In fact the direct measurement of the SUM of all the warming and cooling forcings by CERES satellites gives an imbalance of +6.4W/sq.m — which is 10 times the 0.59 number now postulated. This clearly impossible direct measurement was then ‘corrected’ by climate scientists down to 0.9W/sq.m by a process called the “circular scientific argument”. It goes like this: “Hansen models +0.9W/sq.m in 2005. We know +6.4 is impossibly high. We correct it down to +0.9. We then say that the satellite measurement confirms the models.”

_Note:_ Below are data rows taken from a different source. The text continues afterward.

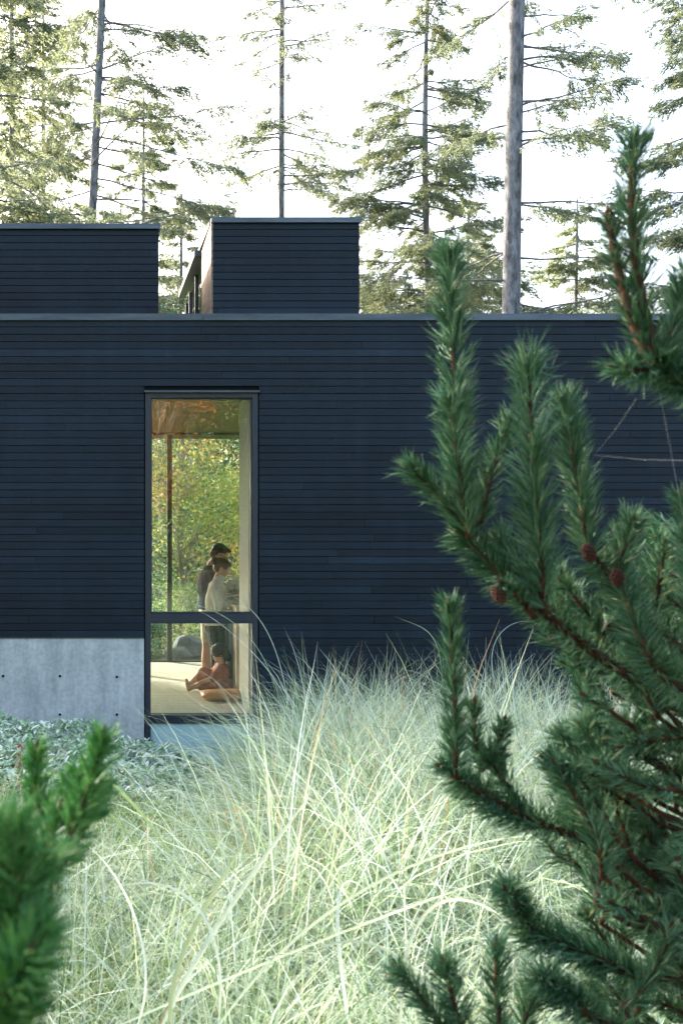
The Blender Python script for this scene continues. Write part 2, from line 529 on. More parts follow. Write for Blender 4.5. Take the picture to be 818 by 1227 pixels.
# parapet caps in lengths
mb = MB()
xj = [HX0, wx(-240), wx(243), wx(565), wx(890), HX1]
for a, b in zip(xj[:-1], xj[1:]):
    mb.box((a+.002, WY-.045, TOP), (b-.002, WY+T0+.05, TOP+.055), tint=random.random())
    mb.box((a+.002, WY-.049, TOP-.012), (b-.002, WY-.041, TOP+.052))
mb.done('parapet_cap', M['cap'], house)

# rest of the shell
BY = 15.6; RX0, RX1 = -4.2, 4.6; CEIL = 3.3
mb = MB()
mb.box((HX0, WY+T0, CEIL+.02), (HX1, BY+.7, TOP-.1))
mb.done('roof', M['roofing'], house)
mb = MB(); mb.box((RX0, WY+.02, -.12), (RX1, BY+.12, 0)); mb.done('floor_boards', M['floor'], house)
mb = MB(); mb.box((RX0, WY+T0, CEIL), (RX1, BY+1.0, CEIL+.018)); mb.done('ceiling_boards', M['ceiling'], house)
mb = MB()
mb.box((RX0-.2, WY+T0, -.5), (RX0, BY, CEIL)); mb.box((RX1, WY+T0, -.5), (RX1+.2, BY, CEIL))
mb.box((RX0, WY+T0, 0), (CX-.05, WY+T0+.02, CEIL)); mb.box((wx(320), WY+T0, 0), (RX1, WY+T0+.02, CEIL))
mb.done('interior_wall', M['plaster'], house)
mb = MB(); mb.box((wx(301.5), WY+.24, 0.002), (wx(301.5)+.12, 12.05, CEIL-.002)); mb.done('partition', M['plaster'], house)
mb = MB(); mb.box((HX0, WY+T0, ZB), (HX1, BY, -.13)); mb.box((HX0, WY+T0, -.12), (RX0-.21, BY, CEIL)); mb.box((RX1+.21, WY+T0, -.12), (HX1, BY, CEIL)); mb.done('foundation', M['backing'], house)
# garden side glazing
gw = empty('garden_window', (0.2, BY, 0))
gw.parent = house; gw.matrix_parent_inverse = Matrix.Translation(-Vector(house.location))
mb = MB()
PXs = [RX0+.03, -2.5, -.95, P(203, 640, BY)[0], 2.75, RX1-.03]
for px_ in PXs:
    mb = MB(); mb.box((px_-.034, BY-.05, 0.001), (px_+.034, BY+.05, CEIL-.04)); mb.done('post', M['post'], gw)
mb = MB(); mb.box((RX0, BY-.05, CEIL-.035), (RX1, BY+.05, CEIL-.002)); mb.box((RX0, BY-.04, .001), (RX1, BY+.04, .02)); mb.done('rail', M['post'], gw)
mb = MB(); mb.box((RX0, BY-.004, .021), (RX1, BY+.004, CEIL-.036)); mb.done('glass_pane', M['backglass'], gw)

# tall front window
win = empty('window', ((WX0+WX1)/2, WY, wz(866)))
win.parent = house; win.matrix_parent_inverse = Matrix.Translation(-Vector(house.location))
def frame_rect(mb, x0, x1, z0, z1, w, ya, yb, bottom=True):
    mb.box((x0, ya, z0), (x0+w, yb, z1)); mb.box((x1-w, ya, z0), (x1, yb, z1))
    mb.box((x0+w, ya, z1-w), (x1-w, yb, z1))
    if bottom: mb.box((x0+w, ya, z0), (x1-w, yb, z0+w))
mb = MB()
frame_rect(mb, WX0, WX1, ZB+.1, WZ1, .055, WY-.022, WY+.14)
mb.box((WX0+.056, WY-.018, wz(747)), (WX1-.056, WY+.14, wz(735.5)))
mb.box((WX0+.056, WY-.026, wz(746)), (WX1-.056, WY-.019, wz(742)))
mb.box((WX0+.056, WY-.018, wz(867)), (WX1-.056, WY+.14, wz(857)))
mb.box((WX0+.056, WY-.028, wz(860.5)), (WX1-.056, WY-.019, wz(857.5)))
# inner stop of the upper light
frame_rect(mb, WX0+.056, WX1-.056, wz(735), wz(476.5)+.0, .012, WY+.01, WY+.10)
mb.done('window_frame', M['frame'], win)
mb = MB()
mb.box((WX0-.012, WY-.06, WZ1+.006), (WX1+.014, WY-.0, WZ1+.014)); mb.box((WX0-.012, WY-.06, WZ1-.006), (WX1+.014, WY-.055, WZ1+.006))
mb.done('drip_cap', M['cap'], win)
mb = MB(); mb.box((WX0+.06, WY+.05, wz(735)), (WX1-.06, WY+.056, wz(479))); mb.done('upper_glass_pane', M['glass'], win)
mb = MB(); mb.box((WX0+.05, WY+.044, wz(857)), (WX1-.05, WY+.05, wz(747))); mb.done('lower_glass_pane', M['glass'], win)
mb = MB(); mb.box((WX0+.056, WY+.0, ZB+.12), (WX1-.056, WY+.03, wz(867)-.002)); mb.done('spandrel_panel', M['aqua'], win)

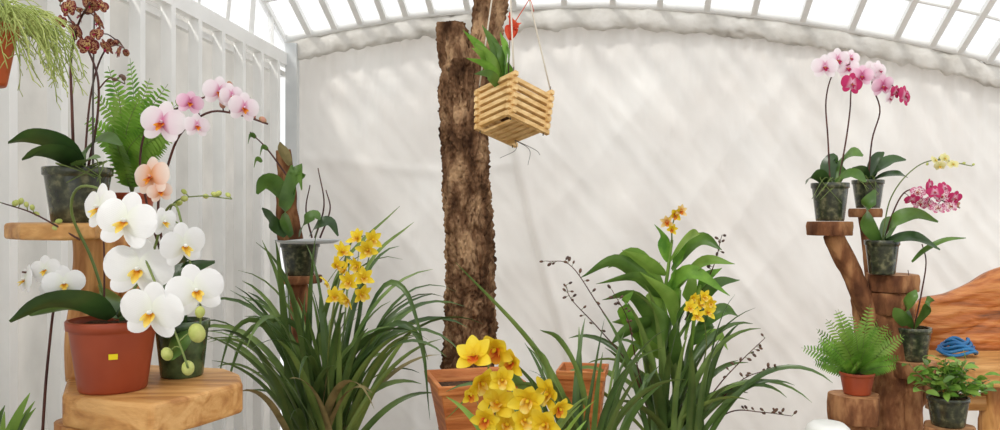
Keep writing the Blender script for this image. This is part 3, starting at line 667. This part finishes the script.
# --- broad-leaf orchid centre-right
mb=MB(); b=bpot(mb,674,2.62,0.13,0.3,'greenpot')
strap_clump(mb,b,50,(0.36,0.58),(45,82),0.026,['strap','strap','strap2'],droop=3.8,spread=.08)
canes=[[(668,440,2.7),(664,380,2.7),(662,320,2.7),(668,270,2.7),(672,240,2.7)],[(678,440,2.7),(688,380,2.7),(694,320,2.66),(700,285,2.64)],[(660,440,2.7),(648,380,2.68),(640,330,2.66)],[(672,440,2.7),(676,360,2.75),(680,290,2.75)]]
CP=[stem(mb,c_,0.009,'leafl',r2=.005) for c_ in canes]
LV=[((664,300),(620,262),(580,278)),((664,290),(635,255),(608,268)),((666,275),(645,262),(622,250)),((668,262),(662,238),(654,224)),((670,262),(690,238),(700,234)),((672,270),(700,240),(722,250)),((690,320),(715,285),(740,280)),((694,310),(705,280),(722,268)),((662,340),(635,298),(602,300)),((660,350),(635,325),(612,322)),((696,330),(722,310),(738,316)),((648,350),(625,310),(634,290)),((684,340),(690,290),(694,262)),((666,320),(652,290),(660,262)),((680,300),(676,268),(688,240)),((664,360),(640,345),(622,368)),((692,360),(715,335),(728,350)),((678,330),(672,300),(640,272)),((690,345),(706,325),(700,300)),((662,300),(690,272),(730,296)),((660,380),(668,330),(650,300)),((682,380),(676,330),(690,296)),((670,300),(640,278),(596,284)),((676,290),(704,262),(735,264)),((660,320),(630,330),(610,345))]
for a_,m_,t_ in LV:
    dd=2.7+R(-.22,.05); L3(mb,[(a_[0],a_[1],2.7),(m_[0],m_[1],(2.7+dd)/2-0.02),(t_[0],t_[1],dd)],R(.042,.056),random.choice(['leaf','leafl','leafl','fern','leaf']),twist=R(.8,1.3),prof='lance',fold=.3,n=14)
for x,y,s,mm in ((675,214,17,'pyel'),(667,222,14,'porange'),(681,211,13,'porange'),(672,229,12,'pyel')): cymb(mb,W(x,y,2.66),s*2.7/800,mm,'lipo')
stem(mb,[(672,245,2.7),(672,228,2.68),(675,216,2.66)],.003)
for x,y,s in ((700,304,18),(690,308,17),(708,312,18),(697,316,16),(704,297,16),(693,298,14),(711,303,13)): cymb(mb,W(x,y,2.42+R(-.03,.03)),s*2.45/800,'pyel','lipy')
stem(mb,[(690,400,2.66),(706,350,2.52),(700,295,2.43)],.0025)
for l in ([(650,430,2.7),(625,350,2.6),(595,300,2.55),(570,265,2.5),(546,261,2.5)],[(655,430,2.7),(632,370,2.6),(600,330,2.55),(572,300,2.5),(566,285,2.5)],[(690,430,2.7),(715,390,2.6),(740,362,2.55),(765,338,2.5)],[(695,435,2.7),(730,412,2.6),(760,412,2.55),(792,416,2.5)],[(690,430,2.7),(720,400,2.6),(745,378,2.55),(775,368,2.5)],[(650,420,2.7),(636,360,2.6),(628,320,2.55),(612,290,2.5)],[(685,320,2.7),(712,270,2.65),(722,235,2.6)]):
    P=stem(mb,l,.0028,'stemd',r2=.001); buds(mb,P,[.5,.56,.62,.68,.74,.8,.84,.88,.92,.96,1],0.0045,'buddk',off=.012,el=1.7)
mb.build('potted_broadleaf_orchid')
# ------------------------------------------------------------ RIGHT STAND
D=2.6
rb=empty('branched_log_plant_stand',Vector((W(892,0,D).x,D,0)))
X=lambda px,d=D:(px-500)*d/800
Z=lambda py,d=D:CAMZ-(py-215)*d/800
mb=MB(); log(mb,(X(889),D,0),(X(893),D,Z(292)),0.066,rough=.22); log(mb,(X(878),D+.05,Z(420)),(X(868),D+.06,Z(285)),.03,rough=.2)
log(mb,(X(905),D,Z(400)),(X(930),D-.02,Z(372)),.022); log(mb,(X(900),D,Z(425)),(X(932),D-.02,Z(382)),.018); mb.build('main_trunk',parent=rb)
mb=MB(); cookie(mb,(X(892),D,Z(274)),0.078,0.055,seed=9,amp=.12); mb.build('middle_round',parent=rb)
mb=MB(); cookie(mb,(X(890),D,Z(292)),0.07,0.07,seed=19,amp=.12); mb.build('middle_round_lower',parent=rb)
mb=MB(); log(mb,(X(880),D,Z(330)),(X(832),D,Z(234)),.032,rough=.12,m='bark2'); mb.build('slanted_branch',parent=rb)
mb=MB(); cookie(mb,(X(830),D,Z(221.5)),0.068,.045,seed=3); mb.build('upper_round',parent=rb)
mb=MB(); cookie(mb,(X(866,2.75),2.75,Z(208.5,2.75)),.055,.03,seed=6); log(mb,(X(866,2.75),2.75,Z(216,2.75)),(X(884,2.65),2.68,Z(330)),.024); mb.build('rear_round',parent=rb)
mb=MB(); cookie(mb,(X(855,2.5),2.5,Z(394,2.5)),.074,.085,seed=7,mt='cut'); log(mb,(X(855,2.5),2.5,0),(X(855,2.5),2.5,Z(420,2.5)),.045); mb.build('lower_round',parent=rb)
mb=MB(); cookie(mb,(X(913,2.55),2.55,Z(360.5,2.55)),.07,.05,seed=8); log(mb,(X(912,2.55),2.55,0),(X(913,2.55),2.55,Z(374,2.55)),.03); mb.build('side_round',parent=rb)
def rpot(mb,px,d,yt,yb,r,m='clearpot'):
    z0=Z(yb,d); pot(mb,Vector((X(px,d),d,z0)),r,r*.78,Z(yt,d)-z0,m); return
mb=MB(); rpot(mb,830,D,183,221,.056)
P1=stem(mb,[(830,184,D),(828,140,D),(826,100,2.58),(834,72,2.56),(850,64,2.54)],.003,'stemd')
P2=stem(mb,[(838,184,D),(846,140,D),(850,110,2.58),(852,86,2.56),(862,76,2.54)],.003,'stemd')
for x,y,s,mm,yw in ((825,67,26,'pblush',-20),(838,60,24,'pblush',-10),(848,68,22,'pblush',0),(852,84,23,'pmag',10),(862,76,22,'ppink',0),(851,58,18,'pblush',10)):
    cc=W(x,y,2.53+R(-.02,.02)); phal(mb,cc,s*2.53/800,mm,'lipm',rface(yw,-5,.3)); pedicel(mb,P1+P2,cc,m='stemd')
for l,w,tw in (([(830,186,D),(828,168,D),(834,158,D),(838,162,D)],.05,1.2),([(834,186,D),(842,165,D),(852,153,2.56),(863,156,2.54)],.055,.9),([(832,186,D),(845,176,2.56),(855,174,2.54),(866,182,2.5)],.05,.7),([(830,186,D),(820,176,2.56),(812,176,2.54),(806,184,2.5)],.045,.7)): L3(mb,l,w,random.choice(['leafd','leaf']),twist=tw,prof='ellip')
for k in range(6): stem(mb,[(830+R(-10,10),184,D),(830+R(-18,18),178,2.56),(830+R(-24,22),190+R(0,14),2.54)],.0016)
mb.build('potted_pink_moth_orchid')
mb=MB(); rpot(mb,868,2.75,180,208,.05)
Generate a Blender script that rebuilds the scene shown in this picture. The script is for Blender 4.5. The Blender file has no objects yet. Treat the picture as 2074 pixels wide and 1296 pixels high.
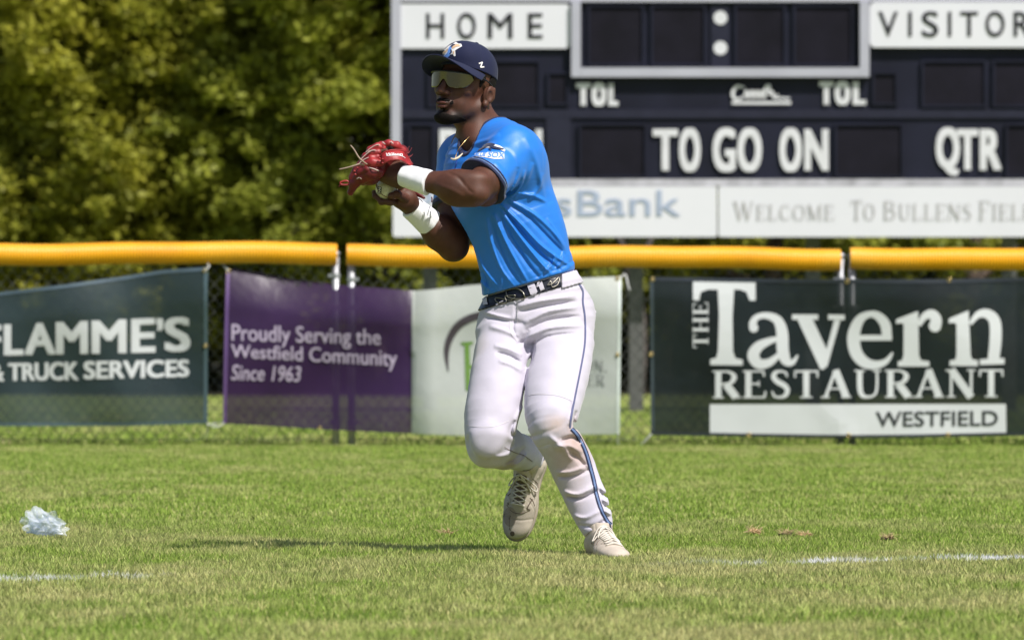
import bpy, bmesh, math, random
import numpy as np
from mathutils import Vector, Matrix
from mathutils.bvhtree import BVHTree
from mathutils.geometry import tessellate_polygon

random.seed(7)
RNG = np.random.default_rng(11)
SC = bpy.context.scene
COL = SC.collection

# ------------------------------------------------------------------ camera, sky, sun, exposure
FPX = 14880.0      # focal length in photo pixels (2074 wide)
CAM_H = 0.77
REF = 24.0         # metres from the camera to the player
cam_data = bpy.data.cameras.new('camera')
cam_data.sensor_width = 36.0
cam_data.lens = 36.0 * FPX / 2074.0
cam_data.clip_start = 0.5
cam_data.clip_end = 2000.0
cam_data.dof.use_dof = True
cam_data.dof.focus_distance = 23.75
cam_data.dof.aperture_fstop = cam_data.lens / 31.0
cam = bpy.data.objects.new('camera', cam_data)
cam.location = (0, -REF, CAM_H)
cam.rotation_euler = (math.radians(90), 0, 0)
COL.objects.link(cam)
SC.camera = cam

TO_SUN = Vector((0.44, -0.46, 0.87)).normalized()
world = bpy.data.worlds.new('World')
SC.world = world
world.use_nodes = True
wn = world.node_tree
for n in list(wn.nodes):
    wn.nodes.remove(n)
sky = wn.nodes.new('ShaderNodeTexSky')
sky.sky_type = 'NISHITA'
sky.sun_disc = False
sky.sun_elevation = math.asin(TO_SUN.z)
sky.sun_rotation = math.atan2(TO_SUN.x, TO_SUN.y)
sky.air_density = 1.0
sky.dust_density = 2.0
sky.ozone_density = 1.0
bg = wn.nodes.new('ShaderNodeBackground')
bg.inputs['Strength'].default_value = 0.10
wo = wn.nodes.new('ShaderNodeOutputWorld')
wn.links.new(sky.outputs[0], bg.inputs['Color'])
wn.links.new(bg.outputs[0], wo.inputs['Surface'])
sun_data = bpy.data.lights.new('sun', 'SUN')
sun_data.energy = 4.8
sun_data.angle = math.radians(0.5)
sun_data.color = (1.0, 0.955, 0.89)
sun = bpy.data.objects.new('sun', sun_data)
sun.rotation_euler = (-TO_SUN).to_track_quat('-Z', 'Y').to_euler()
sun.location = TO_SUN * 50
COL.objects.link(sun)
SC.view_settings.view_transform = 'Standard'
SC.view_settings.look = 'None'
SC.view_settings.exposure = 0.20
SC.view_settings.gamma = 1.0
SC.view_settings.use_curve_mapping = False
SC.cycles.use_denoising = True
SC.cycles.max_bounces = 8
SC.cycles.transparent_max_bounces = 24

# ------------------------------------------------------------------ helpers
def at(px, py, dist):
    """a point of the place seen at photo pixel (px, py), dist metres from the camera"""
    s = FPX / dist
    return Vector(((px - 1037.0) / s, dist - REF, CAM_H - (py - 648.0) / s))

def P(px, py, d=0.0):
    return at(px, py, REF - d)

def srgb(r, g, b):
    f = lambda c: ((c / 255.0) / 12.92) if c / 255.0 <= 0.04045 else (((c / 255.0) + 0.055) / 1.055) ** 2.4
    return (f(r), f(g), f(b))

class NT:
    """tiny node helper"""
    def __init__(s, name):
        s.m = bpy.data.materials.new(name)
        s.m.use_nodes = True
        s.t = s.m.node_tree
        s.b = s.t.nodes['Principled BSDF']
        s.out = s.t.nodes['Material Output']
    def n(s, typ, ins=None, **kw):
        nd = s.t.nodes.new(typ)
        for k, v in kw.items():
            setattr(nd, k, v)
        if ins:
            for k, v in ins.items():
                if hasattr(v, 'is_linked') or isinstance(v, bpy.types.NodeSocket):
                    s.t.links.new(v, nd.inputs[k])
                else:
                    nd.inputs[k].default_value = v
        return nd
    def link(s, a, b):
        s.t.links.new(a, b)
    def pos(s):
        return s.n('ShaderNodeNewGeometry').outputs['Position']
    def noise(s, vec, scale, detail=3, rough=0.55):
        nd = s.n('ShaderNodeTexNoise', {'Scale': scale, 'Detail': detail, 'Roughness': rough})
        if vec is not None:
            s.link(vec, nd.inputs['Vector'])
        return nd
    def ramp(s, fac, stops):
        nd = s.n('ShaderNodeValToRGB')
        cr = nd.color_ramp
        while len(cr.elements) < len(stops):
            cr.elements.new(0.5)
        for e, (p, c) in zip(cr.elements, stops):
            e.position = p
            e.color = (c[0], c[1], c[2], 1) if len(c) == 3 else c
        s.link(fac, nd.inputs['Fac'])
        return nd.outputs['Color']
    def mix(s, fac, a, b, typ='MIX'):
        nd = s.n('ShaderNodeMix', data_type='RGBA', blend_type=typ)
        for i, v in ((0, fac), (6, a), (7, b)):
            if isinstance(v, bpy.types.NodeSocket):
                s.link(v, nd.inputs[i])
            else:
                nd.inputs[i].default_value = v if i == 0 else (v[0], v[1], v[2], 1)
        return nd.outputs[2]
    def bump(s, h, strength, dist):
        nd = s.n('ShaderNodeBump', {'Strength': strength, 'Distance': dist})
        s.link(h, nd.inputs['Height'])
        s.link(nd.outputs[0], s.b.inputs['Normal'])
        return nd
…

This dear readers is the quality of the climate science we are asked to accept — and Carbon Tax ourselves in advance of 98.5% of all the other emitters on the planet in order to save it.
Tamas Calderwood writes: Andrew Davison (yesterday, comments) claims that when he fact-checks my comments I am wrong EVERY TIME, yet he can’t actually say what these incorrect facts are. He also said that Dr Kilbourne’s stated uncertainty about the causes of natural variability cannot be interpreted as saying the scientists “don’t know” — Kilbourne was just saying that there are short-term variations superimposed on a long term trend.
Well yes Andrew, but my question asked why the three warming spurts of the past 150 years were of the same magnitude given much higher CO2 emissions in the latter periods. Dr Kilbourne ducked that question and simply admitted that “there are different competing ideas right now about the causes” of long term natural variability. Sounds to me like they don’t know what causes these “variations that occur over decades and multiple decades”.
John Kotsopoulos (yesterday, comments) isn’t interested in questions about the warming spurts and demands I explain the overall upward trend in global temperatures “at a time when carbon dioxide emissions are also rising”.
You mean like right now, when according to the website John references “global temperature has shown little to no trend [since 2002] while CO2 has risen”?
Oh, I know John — a decade isn’t a long enough timeframe, right? But that retort would be curious given that you’re not interested in the warming spurts of the past 150 years.